:: RECORDS FOR THIS EXERCISE ::
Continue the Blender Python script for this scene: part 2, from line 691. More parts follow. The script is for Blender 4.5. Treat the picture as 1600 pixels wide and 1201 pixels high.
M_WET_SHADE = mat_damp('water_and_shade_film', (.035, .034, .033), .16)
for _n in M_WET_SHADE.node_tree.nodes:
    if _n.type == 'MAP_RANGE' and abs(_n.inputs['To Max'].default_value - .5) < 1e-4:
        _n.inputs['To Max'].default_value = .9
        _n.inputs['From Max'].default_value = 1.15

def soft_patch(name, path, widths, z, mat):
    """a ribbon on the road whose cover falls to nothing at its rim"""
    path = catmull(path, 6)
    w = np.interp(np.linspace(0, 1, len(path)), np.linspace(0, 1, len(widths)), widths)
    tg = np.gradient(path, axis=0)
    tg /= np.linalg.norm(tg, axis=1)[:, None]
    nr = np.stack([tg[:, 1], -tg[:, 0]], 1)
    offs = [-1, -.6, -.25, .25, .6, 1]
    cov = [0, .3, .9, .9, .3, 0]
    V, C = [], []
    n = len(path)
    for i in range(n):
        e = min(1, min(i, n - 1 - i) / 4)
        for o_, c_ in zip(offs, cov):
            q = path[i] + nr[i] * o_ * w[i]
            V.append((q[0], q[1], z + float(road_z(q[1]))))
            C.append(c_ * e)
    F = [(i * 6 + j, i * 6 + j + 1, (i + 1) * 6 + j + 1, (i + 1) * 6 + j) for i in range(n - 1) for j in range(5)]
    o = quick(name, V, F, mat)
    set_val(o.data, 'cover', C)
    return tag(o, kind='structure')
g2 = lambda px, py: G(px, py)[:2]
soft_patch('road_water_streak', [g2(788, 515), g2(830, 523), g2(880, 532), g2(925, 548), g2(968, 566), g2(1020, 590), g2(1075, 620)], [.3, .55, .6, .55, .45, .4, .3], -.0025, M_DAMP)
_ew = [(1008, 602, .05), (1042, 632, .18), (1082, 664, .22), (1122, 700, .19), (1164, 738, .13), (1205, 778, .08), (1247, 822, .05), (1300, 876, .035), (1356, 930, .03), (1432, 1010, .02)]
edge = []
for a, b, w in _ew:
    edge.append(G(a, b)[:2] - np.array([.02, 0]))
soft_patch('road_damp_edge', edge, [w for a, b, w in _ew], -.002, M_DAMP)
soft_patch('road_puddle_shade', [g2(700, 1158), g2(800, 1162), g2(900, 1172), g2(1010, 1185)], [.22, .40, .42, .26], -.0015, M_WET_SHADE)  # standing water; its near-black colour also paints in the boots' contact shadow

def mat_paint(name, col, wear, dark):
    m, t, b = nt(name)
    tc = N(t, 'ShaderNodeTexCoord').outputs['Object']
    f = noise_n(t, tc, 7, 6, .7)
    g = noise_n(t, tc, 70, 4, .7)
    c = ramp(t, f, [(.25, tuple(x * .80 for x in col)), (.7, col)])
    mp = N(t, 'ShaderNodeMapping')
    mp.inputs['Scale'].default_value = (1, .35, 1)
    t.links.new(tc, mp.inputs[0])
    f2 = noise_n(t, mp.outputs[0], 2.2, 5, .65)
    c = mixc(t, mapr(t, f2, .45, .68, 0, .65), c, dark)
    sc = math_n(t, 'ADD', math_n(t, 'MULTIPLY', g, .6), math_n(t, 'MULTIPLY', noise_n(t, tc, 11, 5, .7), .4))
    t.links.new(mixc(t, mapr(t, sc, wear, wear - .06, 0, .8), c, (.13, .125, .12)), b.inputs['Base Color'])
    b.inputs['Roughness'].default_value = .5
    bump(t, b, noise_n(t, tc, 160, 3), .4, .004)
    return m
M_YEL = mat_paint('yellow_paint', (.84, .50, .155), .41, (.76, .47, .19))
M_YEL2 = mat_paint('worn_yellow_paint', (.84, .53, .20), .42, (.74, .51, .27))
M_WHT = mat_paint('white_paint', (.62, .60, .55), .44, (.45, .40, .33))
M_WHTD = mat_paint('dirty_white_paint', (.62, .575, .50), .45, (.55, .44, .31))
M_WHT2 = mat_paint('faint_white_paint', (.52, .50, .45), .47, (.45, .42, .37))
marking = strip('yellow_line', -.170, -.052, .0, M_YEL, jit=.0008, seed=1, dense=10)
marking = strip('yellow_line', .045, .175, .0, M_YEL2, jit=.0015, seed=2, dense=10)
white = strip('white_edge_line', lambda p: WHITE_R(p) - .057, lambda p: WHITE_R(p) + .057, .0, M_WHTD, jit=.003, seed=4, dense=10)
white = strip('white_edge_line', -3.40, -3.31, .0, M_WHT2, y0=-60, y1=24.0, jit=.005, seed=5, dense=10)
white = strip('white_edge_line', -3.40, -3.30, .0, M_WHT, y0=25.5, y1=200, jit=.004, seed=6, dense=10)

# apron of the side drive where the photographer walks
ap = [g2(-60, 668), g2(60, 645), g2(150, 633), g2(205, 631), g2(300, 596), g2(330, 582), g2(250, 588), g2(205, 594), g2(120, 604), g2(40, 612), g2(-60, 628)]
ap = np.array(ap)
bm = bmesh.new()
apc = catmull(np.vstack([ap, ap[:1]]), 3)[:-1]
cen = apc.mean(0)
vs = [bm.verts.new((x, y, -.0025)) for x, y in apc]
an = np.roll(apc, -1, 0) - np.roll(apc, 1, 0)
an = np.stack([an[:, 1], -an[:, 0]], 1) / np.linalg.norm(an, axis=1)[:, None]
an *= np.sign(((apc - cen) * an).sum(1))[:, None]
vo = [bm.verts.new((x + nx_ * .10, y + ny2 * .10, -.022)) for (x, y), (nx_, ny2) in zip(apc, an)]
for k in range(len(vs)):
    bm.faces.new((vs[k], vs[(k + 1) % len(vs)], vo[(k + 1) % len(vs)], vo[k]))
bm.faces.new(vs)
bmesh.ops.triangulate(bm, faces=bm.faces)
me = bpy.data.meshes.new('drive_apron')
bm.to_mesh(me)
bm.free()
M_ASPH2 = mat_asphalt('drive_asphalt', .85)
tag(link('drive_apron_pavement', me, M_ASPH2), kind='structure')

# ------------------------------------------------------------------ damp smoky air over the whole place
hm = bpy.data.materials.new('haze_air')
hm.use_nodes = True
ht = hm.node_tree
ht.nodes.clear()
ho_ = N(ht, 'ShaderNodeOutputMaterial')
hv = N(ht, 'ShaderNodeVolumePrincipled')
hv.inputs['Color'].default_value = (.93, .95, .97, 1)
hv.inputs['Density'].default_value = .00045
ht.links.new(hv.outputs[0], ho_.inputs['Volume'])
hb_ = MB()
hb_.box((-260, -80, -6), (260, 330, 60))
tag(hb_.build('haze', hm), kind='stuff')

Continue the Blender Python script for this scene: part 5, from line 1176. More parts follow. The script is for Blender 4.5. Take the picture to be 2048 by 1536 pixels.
:::
Take the listing above and set it down exactly.

Continue the Blender Python script for this scene: part 2, from line 691. More parts follow. The script is for Blender 4.5. Treat the picture as 1600 pixels wide and 1201 pixels high.
M_WET_SHADE = mat_damp('water_and_shade_film', (.035, .034, .033), .16)
for _n in M_WET_SHADE.node_tree.nodes:
    if _n.type == 'MAP_RANGE' and abs(_n.inputs['To Max'].default_value - .5) < 1e-4:
        _n.inputs['To Max'].default_value = .9
        _n.inputs['From Max'].default_value = 1.15

def soft_patch(name, path, widths, z, mat):
    """a ribbon on the road whose cover falls to nothing at its rim"""
    path = catmull(path, 6)
    w = np.interp(np.linspace(0, 1, len(path)), np.linspace(0, 1, len(widths)), widths)
    tg = np.gradient(path, axis=0)
    tg /= np.linalg.norm(tg, axis=1)[:, None]
    nr = np.stack([tg[:, 1], -tg[:, 0]], 1)
    offs = [-1, -.6, -.25, .25, .6, 1]
    cov = [0, .3, .9, .9, .3, 0]
    V, C = [], []
    n = len(path)
    for i in range(n):
        e = min(1, min(i, n - 1 - i) / 4)
        for o_, c_ in zip(offs, cov):
            q = path[i] + nr[i] * o_ * w[i]
            V.append((q[0], q[1], z + float(road_z(q[1]))))
            C.append(c_ * e)
    F = [(i * 6 + j, i * 6 + j + 1, (i + 1) * 6 + j + 1, (i + 1) * 6 + j) for i in range(n - 1) for j in range(5)]
    o = quick(name, V, F, mat)
    set_val(o.data, 'cover', C)
    return tag(o, kind='structure')
g2 = lambda px, py: G(px, py)[:2]
soft_patch('road_water_streak', [g2(788, 515), g2(830, 523), g2(880, 532), g2(925, 548), g2(968, 566), g2(1020, 590), g2(1075, 620)], [.3, .55, .6, .55, .45, .4, .3], -.0025, M_DAMP)
_ew = [(1008, 602, .05), (1042, 632, .18), (1082, 664, .22), (1122, 700, .19), (1164, 738, .13), (1205, 778, .08), (1247, 822, .05), (1300, 876, .035), (1356, 930, .03), (1432, 1010, .02)]
edge = []
for a, b, w in _ew:
    edge.append(G(a, b)[:2] - np.array([.02, 0]))
soft_patch('road_damp_edge', edge, [w for a, b, w in _ew], -.002, M_DAMP)
soft_patch('road_puddle_shade', [g2(700, 1158), g2(800, 1162), g2(900, 1172), g2(1010, 1185)], [.22, .40, .42, .26], -.0015, M_WET_SHADE)  # standing water; its near-black colour also paints in the boots' contact shadow

def mat_paint(name, col, wear, dark):
    m, t, b = nt(name)
    tc = N(t, 'ShaderNodeTexCoord').outputs['Object']
    f = noise_n(t, tc, 7, 6, .7)
    g = noise_n(t, tc, 70, 4, .7)
    c = ramp(t, f, [(.25, tuple(x * .80 for x in col)), (.7, col)])
    mp = N(t, 'ShaderNodeMapping')
    mp.inputs['Scale'].default_value = (1, .35, 1)
    t.links.new(tc, mp.inputs[0])
    f2 = noise_n(t, mp.outputs[0], 2.2, 5, .65)
    c = mixc(t, mapr(t, f2, .45, .68, 0, .65), c, dark)
    sc = math_n(t, 'ADD', math_n(t, 'MULTIPLY', g, .6), math_n(t, 'MULTIPLY', noise_n(t, tc, 11, 5, .7), .4))
    t.links.new(mixc(t, mapr(t, sc, wear, wear - .06, 0, .8), c, (.13, .125, .12)), b.inputs['Base Color'])
    b.inputs['Roughness'].default_value = .5
    bump(t, b, noise_n(t, tc, 160, 3), .4, .004)
    return m
M_YEL = mat_paint('yellow_paint', (.84, .50, .155), .41, (.76, .47, .19))
M_YEL2 = mat_paint('worn_yellow_paint', (.84, .53, .20), .42, (.74, .51, .27))
M_WHT = mat_paint('white_paint', (.62, .60, .55), .44, (.45, .40, .33))
M_WHTD = mat_paint('dirty_white_paint', (.62, .575, .50), .45, (.55, .44, .31))
M_WHT2 = mat_paint('faint_white_paint', (.52, .50, .45), .47, (.45, .42, .37))
marking = strip('yellow_line', -.170, -.052, .0, M_YEL, jit=.0008, seed=1, dense=10)
marking = strip('yellow_line', .045, .175, .0, M_YEL2, jit=.0015, seed=2, dense=10)
white = strip('white_edge_line', lambda p: WHITE_R(p) - .057, lambda p: WHITE_R(p) + .057, .0, M_WHTD, jit=.003, seed=4, dense=10)
white = strip('white_edge_line', -3.40, -3.31, .0, M_WHT2, y0=-60, y1=24.0, jit=.005, seed=5, dense=10)
white = strip('white_edge_line', -3.40, -3.30, .0, M_WHT, y0=25.5, y1=200, jit=.004, seed=6, dense=10)

# apron of the side drive where the photographer walks
ap = [g2(-60, 668), g2(60, 645), g2(150, 633), g2(205, 631), g2(300, 596), g2(330, 582), g2(250, 588), g2(205, 594), g2(120, 604), g2(40, 612), g2(-60, 628)]
ap = np.array(ap)
bm = bmesh.new()
apc = catmull(np.vstack([ap, ap[:1]]), 3)[:-1]
cen = apc.mean(0)
vs = [bm.verts.new((x, y, -.0025)) for x, y in apc]
an = np.roll(apc, -1, 0) - np.roll(apc, 1, 0)
an = np.stack([an[:, 1], -an[:, 0]], 1) / np.linalg.norm(an, axis=1)[:, None]
an *= np.sign(((apc - cen) * an).sum(1))[:, None]
vo = [bm.verts.new((x + nx_ * .10, y + ny2 * .10, -.022)) for (x, y), (nx_, ny2) in zip(apc, an)]
for k in range(len(vs)):
    bm.faces.new((vs[k], vs[(k + 1) % len(vs)], vo[(k + 1) % len(vs)], vo[k]))
bm.faces.new(vs)
bmesh.ops.triangulate(bm, faces=bm.faces)
me = bpy.data.meshes.new('drive_apron')
bm.to_mesh(me)
bm.free()
M_ASPH2 = mat_asphalt('drive_asphalt', .85)
tag(link('drive_apron_pavement', me, M_ASPH2), kind='structure')

# ------------------------------------------------------------------ damp smoky air over the whole place
hm = bpy.data.materials.new('haze_air')
hm.use_nodes = True
ht = hm.node_tree
ht.nodes.clear()
ho_ = N(ht, 'ShaderNodeOutputMaterial')
hv = N(ht, 'ShaderNodeVolumePrincipled')
hv.inputs['Color'].default_value = (.93, .95, .97, 1)
hv.inputs['Density'].default_value = .00045
ht.links.new(hv.outputs[0], ho_.inputs['Volume'])
hb_ = MB()
hb_.box((-260, -80, -6), (260, 330, 60))
tag(hb_.build('haze', hm), kind='stuff')

Continue the Blender Python script for this scene: part 5, from line 1176. More parts follow. The script is for Blender 4.5. Take the picture to be 2048 by 1536 pixels.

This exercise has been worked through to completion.